Miscalleneous information

Background images

Choose-OS allows you to have your own ansi art (or any text) as background in the bootup menu.
The file to be used as background is defined with the background=type: filename directive. Type is either 'ascii', 'cp437' or 'dump'. Ascii is for normal latin1 text file. Pc437 is for text file that uses codepage 437. Dump is for binary screendump files. The file doesn't have to be 80x25. Screendump files are in the format as they're in video memory: character first, then the attribute.

There are plenty of programs for creating ansi graphics. Most of them are for DOS :(. I used SHMANSi to make the sample files. For Linux there are a few ansi paint programs but the DOS ones are still better.

Sample configurations

There are some sample configurations in the <CHOSPATH>/samples directory. Here's a short description of all the sample files.

You can view the .bin background files with utils/showscreen.
.asc files can simply be viewed with 'cat' (some of them might need codepage 437 be set, though (Type echo -e '\033(K' to set it and echo -e '\033(B' to switch back to Latin1).

Name/Screenshot Files Description
Traditional

chos.conf.example This creates a traditional (version 0.41 and earlier) looking configuration with no extra background image and stuff.
dump #1

chos.conf.dump
chos.bin
Uses a background image which with fat letters says 'Choose-OS'.
dump #2

chos08.conf
chos08.bin
Another one which uses a background image.
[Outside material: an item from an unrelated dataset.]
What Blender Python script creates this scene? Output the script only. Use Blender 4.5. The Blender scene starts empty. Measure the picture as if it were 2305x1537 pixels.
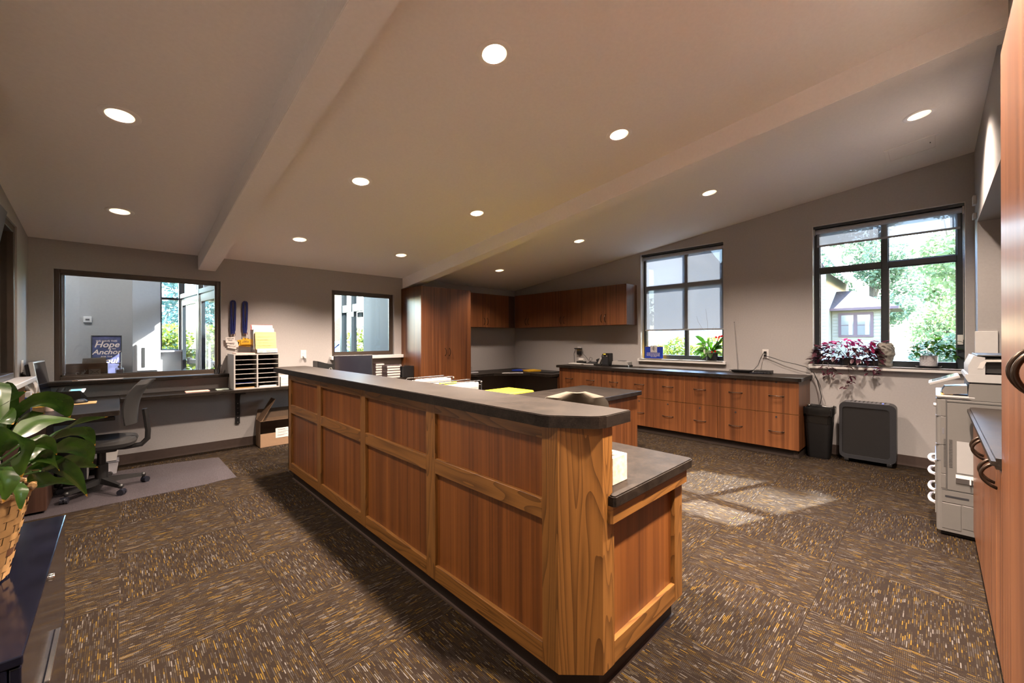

Weird looking. (Hmm... It's actually modified shamansi exit screen... I hope no one minds)
ascii #1

chos.conf.ascii
chos.asc
  or
be.asc
Configuration that uses plain a ascii text file as background.
penguin

penguin.conf
penguin.bin
Configuration with Linux penguin logo

Recompiling

You might need to recompile Choose-OS if you need some feature that is not compiled in by default (for safety) or if you're still using an old 1.x kernel.